WHAT IS REQUIRED: What do the lines from the top of the data through the line with "COL = S.collection" say? Quote them exactly and include both ends.

------------------------------------------------------------------------

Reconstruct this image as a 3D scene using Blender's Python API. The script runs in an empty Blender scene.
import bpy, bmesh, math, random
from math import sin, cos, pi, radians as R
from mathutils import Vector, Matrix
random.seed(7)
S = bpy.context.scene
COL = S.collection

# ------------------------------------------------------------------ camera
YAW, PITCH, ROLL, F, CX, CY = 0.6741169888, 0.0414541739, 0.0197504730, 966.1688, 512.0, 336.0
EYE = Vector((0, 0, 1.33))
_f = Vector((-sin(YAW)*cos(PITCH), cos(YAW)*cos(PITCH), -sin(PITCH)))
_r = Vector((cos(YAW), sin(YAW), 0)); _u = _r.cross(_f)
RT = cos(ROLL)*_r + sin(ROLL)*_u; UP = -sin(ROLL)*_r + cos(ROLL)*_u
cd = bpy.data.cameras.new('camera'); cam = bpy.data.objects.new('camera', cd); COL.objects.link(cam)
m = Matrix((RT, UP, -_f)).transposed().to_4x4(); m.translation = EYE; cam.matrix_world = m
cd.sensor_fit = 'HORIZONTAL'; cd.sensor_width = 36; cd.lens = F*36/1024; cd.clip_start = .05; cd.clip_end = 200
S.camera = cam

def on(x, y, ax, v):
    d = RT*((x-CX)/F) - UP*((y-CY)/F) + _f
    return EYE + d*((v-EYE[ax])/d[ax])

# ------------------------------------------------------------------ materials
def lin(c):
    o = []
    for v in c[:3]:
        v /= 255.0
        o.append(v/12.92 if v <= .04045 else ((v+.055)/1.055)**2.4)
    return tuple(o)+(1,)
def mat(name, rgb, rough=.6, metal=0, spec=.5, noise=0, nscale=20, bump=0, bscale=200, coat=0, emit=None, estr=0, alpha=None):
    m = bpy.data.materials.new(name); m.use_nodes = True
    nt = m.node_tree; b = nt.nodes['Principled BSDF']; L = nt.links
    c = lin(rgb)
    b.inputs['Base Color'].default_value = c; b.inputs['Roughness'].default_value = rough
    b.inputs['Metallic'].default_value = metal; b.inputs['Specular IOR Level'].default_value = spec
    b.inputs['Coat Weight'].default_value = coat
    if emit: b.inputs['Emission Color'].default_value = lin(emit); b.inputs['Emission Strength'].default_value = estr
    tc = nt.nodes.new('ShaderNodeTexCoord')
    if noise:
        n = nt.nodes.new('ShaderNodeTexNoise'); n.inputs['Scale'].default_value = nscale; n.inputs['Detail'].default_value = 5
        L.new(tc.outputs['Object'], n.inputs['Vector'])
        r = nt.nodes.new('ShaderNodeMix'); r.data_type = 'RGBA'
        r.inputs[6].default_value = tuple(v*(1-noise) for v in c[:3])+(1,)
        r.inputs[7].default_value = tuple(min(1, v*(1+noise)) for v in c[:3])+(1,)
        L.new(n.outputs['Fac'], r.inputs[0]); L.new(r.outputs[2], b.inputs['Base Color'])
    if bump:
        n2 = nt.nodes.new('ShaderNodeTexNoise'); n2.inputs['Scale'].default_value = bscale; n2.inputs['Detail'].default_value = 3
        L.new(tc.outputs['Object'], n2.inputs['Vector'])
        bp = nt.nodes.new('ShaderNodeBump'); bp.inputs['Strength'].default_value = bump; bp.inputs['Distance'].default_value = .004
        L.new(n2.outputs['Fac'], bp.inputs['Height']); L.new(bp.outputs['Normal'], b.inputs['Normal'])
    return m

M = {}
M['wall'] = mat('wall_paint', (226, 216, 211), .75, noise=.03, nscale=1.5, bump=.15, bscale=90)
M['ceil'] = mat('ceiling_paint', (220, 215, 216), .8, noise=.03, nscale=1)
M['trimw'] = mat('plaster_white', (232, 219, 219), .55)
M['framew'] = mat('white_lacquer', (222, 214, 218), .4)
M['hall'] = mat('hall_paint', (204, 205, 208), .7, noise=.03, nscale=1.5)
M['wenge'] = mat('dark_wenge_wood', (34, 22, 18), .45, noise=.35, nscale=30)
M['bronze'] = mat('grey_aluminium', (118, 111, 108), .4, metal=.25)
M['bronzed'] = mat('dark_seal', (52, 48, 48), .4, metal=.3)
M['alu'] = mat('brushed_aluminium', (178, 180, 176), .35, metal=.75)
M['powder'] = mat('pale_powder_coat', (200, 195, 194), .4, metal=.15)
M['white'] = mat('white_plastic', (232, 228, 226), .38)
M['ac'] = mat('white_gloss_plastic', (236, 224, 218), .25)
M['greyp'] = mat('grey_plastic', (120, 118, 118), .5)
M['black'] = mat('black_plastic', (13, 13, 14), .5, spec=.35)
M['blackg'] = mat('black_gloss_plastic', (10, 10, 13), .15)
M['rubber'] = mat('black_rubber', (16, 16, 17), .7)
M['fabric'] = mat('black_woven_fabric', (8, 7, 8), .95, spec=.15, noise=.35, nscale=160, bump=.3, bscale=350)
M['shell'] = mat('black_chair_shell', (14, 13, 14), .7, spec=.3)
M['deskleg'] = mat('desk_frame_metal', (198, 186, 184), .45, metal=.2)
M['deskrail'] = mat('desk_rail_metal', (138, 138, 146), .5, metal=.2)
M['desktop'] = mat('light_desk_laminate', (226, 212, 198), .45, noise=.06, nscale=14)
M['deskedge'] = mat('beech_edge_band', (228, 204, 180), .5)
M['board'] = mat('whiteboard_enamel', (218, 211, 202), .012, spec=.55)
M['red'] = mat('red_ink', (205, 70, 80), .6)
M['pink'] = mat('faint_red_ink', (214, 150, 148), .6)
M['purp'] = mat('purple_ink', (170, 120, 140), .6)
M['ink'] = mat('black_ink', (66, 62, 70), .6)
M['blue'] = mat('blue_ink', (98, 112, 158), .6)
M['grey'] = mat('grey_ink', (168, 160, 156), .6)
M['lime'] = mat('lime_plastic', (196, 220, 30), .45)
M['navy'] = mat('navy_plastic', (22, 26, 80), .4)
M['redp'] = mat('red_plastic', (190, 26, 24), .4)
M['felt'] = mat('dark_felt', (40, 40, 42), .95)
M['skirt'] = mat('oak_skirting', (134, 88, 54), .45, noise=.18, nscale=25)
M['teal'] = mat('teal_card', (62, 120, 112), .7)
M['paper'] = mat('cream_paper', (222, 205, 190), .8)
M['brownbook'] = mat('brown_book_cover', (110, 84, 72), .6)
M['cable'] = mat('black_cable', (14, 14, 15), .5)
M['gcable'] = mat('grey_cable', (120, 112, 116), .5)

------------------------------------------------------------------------

TASK SOLUTION:
Reconstruct this image as a 3D scene using Blender's Python API. The script runs in an empty Blender scene.
import bpy, bmesh, math, random
from math import sin, cos, pi, radians as R
from mathutils import Vector, Matrix
random.seed(7)
S = bpy.context.scene
COL = S.collection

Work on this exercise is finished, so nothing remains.